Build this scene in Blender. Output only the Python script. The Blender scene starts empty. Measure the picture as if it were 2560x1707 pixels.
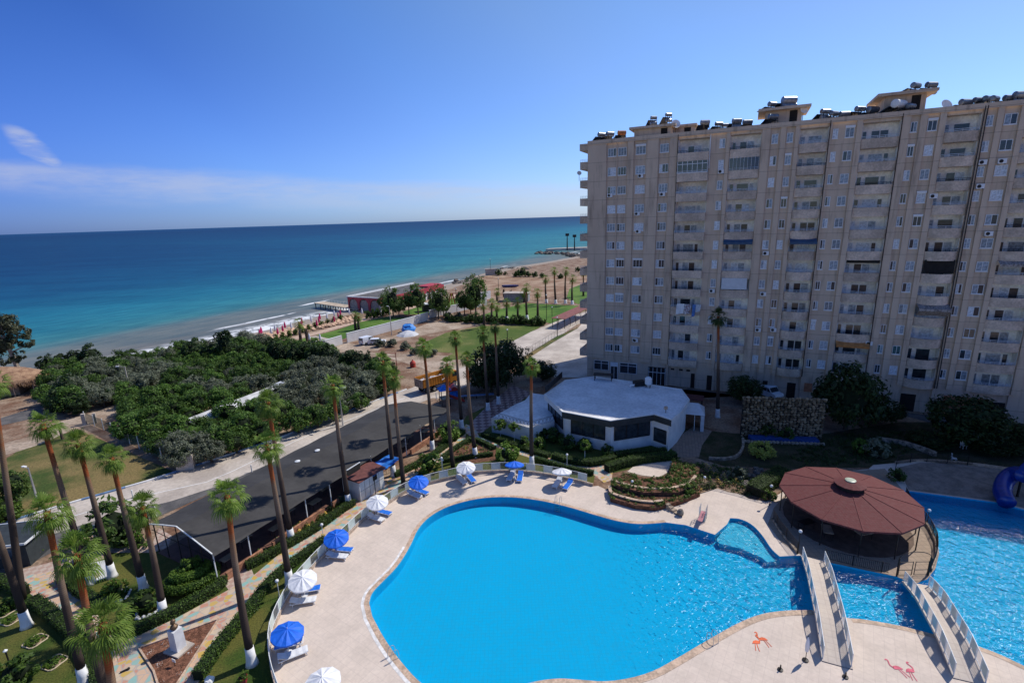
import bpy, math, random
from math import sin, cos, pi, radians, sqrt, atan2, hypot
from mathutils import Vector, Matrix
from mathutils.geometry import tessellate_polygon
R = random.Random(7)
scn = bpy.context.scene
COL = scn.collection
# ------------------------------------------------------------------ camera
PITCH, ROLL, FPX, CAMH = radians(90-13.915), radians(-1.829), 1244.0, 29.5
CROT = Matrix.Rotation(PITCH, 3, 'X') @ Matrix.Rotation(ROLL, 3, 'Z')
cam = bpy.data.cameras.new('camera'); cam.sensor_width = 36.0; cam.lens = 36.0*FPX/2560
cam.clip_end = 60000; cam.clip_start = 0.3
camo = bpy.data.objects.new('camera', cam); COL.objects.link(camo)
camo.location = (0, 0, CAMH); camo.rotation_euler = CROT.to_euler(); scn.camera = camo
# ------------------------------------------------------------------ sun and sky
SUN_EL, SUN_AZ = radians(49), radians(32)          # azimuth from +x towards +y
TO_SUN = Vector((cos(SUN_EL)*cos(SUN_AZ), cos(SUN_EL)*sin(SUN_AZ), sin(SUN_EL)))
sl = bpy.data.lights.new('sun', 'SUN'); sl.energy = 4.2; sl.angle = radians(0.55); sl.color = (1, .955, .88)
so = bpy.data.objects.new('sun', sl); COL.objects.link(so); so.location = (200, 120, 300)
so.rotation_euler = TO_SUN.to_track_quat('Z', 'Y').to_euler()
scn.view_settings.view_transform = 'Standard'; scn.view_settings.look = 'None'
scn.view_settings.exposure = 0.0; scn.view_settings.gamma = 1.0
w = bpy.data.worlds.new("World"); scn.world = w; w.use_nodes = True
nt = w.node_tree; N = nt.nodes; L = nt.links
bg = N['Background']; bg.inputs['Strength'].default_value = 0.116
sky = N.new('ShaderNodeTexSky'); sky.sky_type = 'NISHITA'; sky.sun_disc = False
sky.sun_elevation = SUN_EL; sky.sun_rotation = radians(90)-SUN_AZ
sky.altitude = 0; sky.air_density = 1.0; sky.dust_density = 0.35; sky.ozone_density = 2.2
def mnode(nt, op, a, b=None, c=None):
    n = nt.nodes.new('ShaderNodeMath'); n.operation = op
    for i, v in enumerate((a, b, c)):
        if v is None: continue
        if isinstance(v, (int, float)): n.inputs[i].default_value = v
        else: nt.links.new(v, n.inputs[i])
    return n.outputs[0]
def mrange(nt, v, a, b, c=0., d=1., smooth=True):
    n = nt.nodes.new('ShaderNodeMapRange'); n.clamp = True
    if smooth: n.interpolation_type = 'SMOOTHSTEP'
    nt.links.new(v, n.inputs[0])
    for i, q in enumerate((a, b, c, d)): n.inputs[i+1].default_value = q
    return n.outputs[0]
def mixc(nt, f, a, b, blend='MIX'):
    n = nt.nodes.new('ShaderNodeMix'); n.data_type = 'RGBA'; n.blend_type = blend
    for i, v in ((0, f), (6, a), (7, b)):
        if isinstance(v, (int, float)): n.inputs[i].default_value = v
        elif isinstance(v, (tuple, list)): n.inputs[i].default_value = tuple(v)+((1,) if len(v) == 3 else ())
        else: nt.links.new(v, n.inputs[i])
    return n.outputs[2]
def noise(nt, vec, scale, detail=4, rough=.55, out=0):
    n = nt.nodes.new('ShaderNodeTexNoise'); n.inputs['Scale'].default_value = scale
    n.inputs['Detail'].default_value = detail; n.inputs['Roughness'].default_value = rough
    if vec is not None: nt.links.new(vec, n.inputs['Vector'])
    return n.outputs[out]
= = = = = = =
**Written instruction**
Omit pictures; set down the rest of the material word for word.

**Written reply**
Build this scene in Blender. Output only the Python script. The Blender scene starts empty. Measure the picture as if it were 2560x1707 pixels.
import bpy, math, random
from math import sin, cos, pi, radians, sqrt, atan2, hypot
from mathutils import Vector, Matrix
from mathutils.geometry import tessellate_polygon
R = random.Random(7)
scn = bpy.context.scene
COL = scn.collection
# ------------------------------------------------------------------ camera
PITCH, ROLL, FPX, CAMH = radians(90-13.915), radians(-1.829), 1244.0, 29.5
CROT = Matrix.Rotation(PITCH, 3, 'X') @ Matrix.Rotation(ROLL, 3, 'Z')
cam = bpy.data.cameras.new('camera'); cam.sensor_width = 36.0; cam.lens = 36.0*FPX/2560
cam.clip_end = 60000; cam.clip_start = 0.3
camo = bpy.data.objects.new('camera', cam); COL.objects.link(camo)
camo.location = (0, 0, CAMH); camo.rotation_euler = CROT.to_euler(); scn.camera = camo
# ------------------------------------------------------------------ sun and sky
SUN_EL, SUN_AZ = radians(49), radians(32)          # azimuth from +x towards +y
TO_SUN = Vector((cos(SUN_EL)*cos(SUN_AZ), cos(SUN_EL)*sin(SUN_AZ), sin(SUN_EL)))
sl = bpy.data.lights.new('sun', 'SUN'); sl.energy = 4.2; sl.angle = radians(0.55); sl.color = (1, .955, .88)
so = bpy.data.objects.new('sun', sl); COL.objects.link(so); so.location = (200, 120, 300)
so.rotation_euler = TO_SUN.to_track_quat('Z', 'Y').to_euler()
scn.view_settings.view_transform = 'Standard'; scn.view_settings.look = 'None'
scn.view_settings.exposure = 0.0; scn.view_settings.gamma = 1.0
w = bpy.data.worlds.new("World"); scn.world = w; w.use_nodes = True
nt = w.node_tree; N = nt.nodes; L = nt.links
bg = N['Background']; bg.inputs['Strength'].default_value = 0.116
sky = N.new('ShaderNodeTexSky'); sky.sky_type = 'NISHITA'; sky.sun_disc = False
sky.sun_elevation = SUN_EL; sky.sun_rotation = radians(90)-SUN_AZ
sky.altitude = 0; sky.air_density = 1.0; sky.dust_density = 0.35; sky.ozone_density = 2.2
def mnode(nt, op, a, b=None, c=None):
    n = nt.nodes.new('ShaderNodeMath'); n.operation = op
    for i, v in enumerate((a, b, c)):
        if v is None: continue
        if isinstance(v, (int, float)): n.inputs[i].default_value = v
        else: nt.links.new(v, n.inputs[i])
    return n.outputs[0]
def mrange(nt, v, a, b, c=0., d=1., smooth=True):
    n = nt.nodes.new('ShaderNodeMapRange'); n.clamp = True
    if smooth: n.interpolation_type = 'SMOOTHSTEP'
    nt.links.new(v, n.inputs[0])
    for i, q in enumerate((a, b, c, d)): n.inputs[i+1].default_value = q
    return n.outputs[0]
def mixc(nt, f, a, b, blend='MIX'):
    n = nt.nodes.new('ShaderNodeMix'); n.data_type = 'RGBA'; n.blend_type = blend
    for i, v in ((0, f), (6, a), (7, b)):
        if isinstance(v, (int, float)): n.inputs[i].default_value = v
        elif isinstance(v, (tuple, list)): n.inputs[i].default_value = tuple(v)+((1,) if len(v) == 3 else ())
        else: nt.links.new(v, n.inputs[i])
    return n.outputs[2]
def noise(nt, vec, scale, detail=4, rough=.55, out=0):
    n = nt.nodes.new('ShaderNodeTexNoise'); n.inputs['Scale'].default_value = scale
    n.inputs['Detail'].default_value = detail; n.inputs['Roughness'].default_value = rough
    if vec is not None: nt.links.new(vec, n.inputs['Vector'])
    return n.outputs[out]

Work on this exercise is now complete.